Illinois’s Public Pension Mess

The Sun-Times’s editors have come out in opposition to plush pensions paid to retired or, in some cases, allegedly retired civil servants:

  • Raise the minimum age at which City of Chicago and Cook County workers can receive a pension from 50 to at least 60. Private companies don’t pay pensions that early; neither does Social Security.
  • End “double-dipping,” the practice by which a worker collects a pension from one government job while on the payroll for another government job.
  • End the practice of increasing state pensions 3 percent a year. Automatic raises are rare for private pensions, and Social Security payments are increased only by the cost of living, which is usually less than 3 percent a year.
  • Tax pensions. Illinois is one of the few states that does not. As Sun-Times columnist Mark Brown suggested Sunday, this could be a progressive tax, exempting the first $50,000 to $75,000.
  • Revoke an absurd state law that allows dozens of lucky people to collect public pensions based not just on their government jobs, but also on private-sector jobs for labor unions, lobbying groups and other nongovernmental organizations. That law allowed a former city road worker, Dennis J. Gannon, to collect a yearly city pension of $153,649 –largely on the basis of his big salary later as head of the Chicago Federation of Labor.
  • And finally, as we have urged before, it’s time to impose a two-tier pension for state employees, with new hires getting less than current employees.

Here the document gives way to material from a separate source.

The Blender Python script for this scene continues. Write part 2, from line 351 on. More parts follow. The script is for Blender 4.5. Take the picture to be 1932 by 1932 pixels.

In my view elected officials shouldn’t be paid pensions for having been elected to office and, most especially, shouldn’t have the power to vote themselves pensions. That is an inescapable conflict of interests.

Additionally, public pensions should go to defined contribution plans rather than defined benefit plans as have most businesses in the private sector. It isn’t merely the gold-plated pensions that present fiscal problems for governments at all levels in Illinois.

Unfortunately, the prospects for such reforms are practically zilch and, due to Illinois’s unique circumstances, it would take a constitutional amendment to enact even the least controversial among them.

1 comment… add one
  • PD Shaw Link

    My only nit is that elected officials contribute 11.5 % of their salaries to the pension, which I believe is to offset lack of Social Security eligibility. Also, I assume a lot of the the big pensions for people like judges are also largely paid for by payroll contributions and simple to resolve even if it means converting to a defined contributions system.

    I believe the focus on the six-figure pensions in these articles obscures the greater problem of people making more moderate incomes in pension programs with lower contribution rates (4%). Plus, state law has some sort of pension enhancer for high-risk jobs, that I once read covers about a third of all state employees.

    Also, my biggest complaint is the state setting minimum pension levels for city and local governments. My city could find good workers without salary and pension levels commensurate with higher cost of living areas of the state. All the state’s unfunded mandate did was encourage downstate governments to fire people.